Quant aux Haitiens, ont-ils la discipline stratégique indispensable à tester et s’y tenir dans toute sa rigueur froide ? Une discipline stratégique que nous aurions, de façon endogène, définie pour nous y en tenir, vaille que vaille sur le moyen et long terme. S’il s’agit de perpétuer l’économie de traite avec des comptoirs ça et là pour ramasser nos ressources naturelles et minières et les exporter brutes, cette histoire cruelle est connue. Elle est contreproductive pour nous, tandis qu’elle n’engraisse que nos voisins de 1915 qui sait, parfois, pratiquer l’évasion fiscale. Pas de gain pour aucune des parties. Mais notre génération d’Haïtiens, bien formés, patriotes et décomplexés, a les moyens de mettre fin à un processus dit de partage de croissance fondé, subrepticement, sur notre renoncement à la transformation économique fabuleuse comme l’Angleterre le connut à partir de 1780 pour ainsi impulser la révolution industrielle. Les alternatives existent et elles sont d’Asie jusque-là. Au demeurant l’unique atout de ne nous avoir pas encore déçu parce que non-essayé, suffit à accréditer l’envie de prendre l’essai- risque asiatique.
Quelles sont-elles ? Puisque la dynamique de croissance partagée l’est en ajoutant de la valeur ajoutée à nos ressources minières et naturelles, par l’implantation d’unités manufacturières à forte intensité de main-d’œuvre (cas Chino-éthiopien ci-dessus).

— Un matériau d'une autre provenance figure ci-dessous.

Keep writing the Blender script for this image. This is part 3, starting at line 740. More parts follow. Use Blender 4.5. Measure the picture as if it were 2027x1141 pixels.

Y a t-il une autre dynamique innovante inspirée de l’économie du savoir au service de la création et de l’accroissement du revenu national fondé non plus sur les ressources de quelque nature que ce soit (minière ou naturelle). Oui, une autre dynamique peut être impulsée à partir du continent. Elle est définie par le président du forum économique mondial, Klaus Schwab comme étant le talentisme. Pour résumer son idée, je dirai que le talentisme est une combinatoire pragmatique de l’imaginaire humain comme force tellurique et des capacités d’innovation tous azimuts comme le probable moteur de la croissance économique de demain. Le mobile banking inventé au Kenya et mis à la disposition de tous en est l’une des meilleures illustrations venant d’Afrique. La seule condition ici,
c’est la formation poussée en technologies
, la formation professionnelle en administration des affaires, et la communication. Pour ceux qui sont aptes à la pure recherche, les laboratoires les attendent dans les Universités. La délocalisation des usines de chaussures Huajian de Chine vers l’Ethiopie montre que le Chine a réussi ce virage aussi de fonder la création de la richesse sur l’économie du savoir. Ce virage contrairement à la demande à haute intensité en main d ‘œuvre exige la matière grise. Pour le reste, le bon gouvernement, celui de la loi, suffit pour réguler les actions humaines. Les Etats africains francophones se doivent d’anticiper ce virage avec sérieux et responsabilité en raison même du fait que les ressources minières et naturelles, l’exploitation des énergies fossiles finissent. Un jour ou l’autre. Or la dynamique économique d’essence capitaliste a comme contrainte inhérente, l’innovation permanente, le recyclage perpétuel des profils de carrière. Ce qui en soi génère une dynamique sociale pour mieux accueillir les mutations sociétales induites.
La croissance fondée sur l’économie du savoir est a priori plus inclusive en outre, une croissance économique fondée sur l’innovation et l’imaginaire humain est a priori plus inclusive que celle fondée sur l’exportation et le déstockage massif des énergies fossiles. Peut-on en outre faire l’impasse sur le désastre environnemental coextensif à ce modèle de développement ? C’est peut-être l’une des raisons qui ont milité en faveur de ce virage pour l’économie du savoir que les autorités chinoises semblent accélérer. Mais en attendant que nos partenaires français s’approprient cette nécessité partagée comme destin partagé d’aller directement à l’économie du savoir, ils peuvent déjà nous aider à créer la richesse par la délocalisation en Afrique des unités de production manufacturière pour capter la main d’œuvre abondante. Quant aux autorités Haïtiennes, elles gagneraient à encourager l’entrepreneuriat féminin et celui des jeunes par la dynamisation du microcrédit, la création de coopératives, d’agriculture bio, de crédit solidaire, de mutuelles, des tontines soutenues par les mairies, la promotion de l’énergie solaire, toutes choses accessible pour tous pour contenir les diktats de la mondialisation néolibérale. Que nos partenaires français nous accompagnent sur ces chemins d’avenir. Et alors, seulement alors, il sied d’y consacrer une fondation. Ce faisant, les pouvoirs Haïtiens impulsent une dynamique endogène de création de la richesse et par là-même plus inclusive, plus humaine comme le social-business cher au professeur Muhammad Yunus ? Seuls ces choix simples feront prospérer le destin partagé, le mieux-être pour tous, socle de la croissance pour tous ou croissance partagée. Voilà ma modeste compréhension de la croissance partagée.
A cette condition ce concept subsume quelque chose. Sinon, il n’y a que le constat d’une vacuité, une de plus à faire. L’attente de la croissance partagée comme celle du cavalier de son cheval est vaine donc ruineuse. Changeons de concept et donc de cap.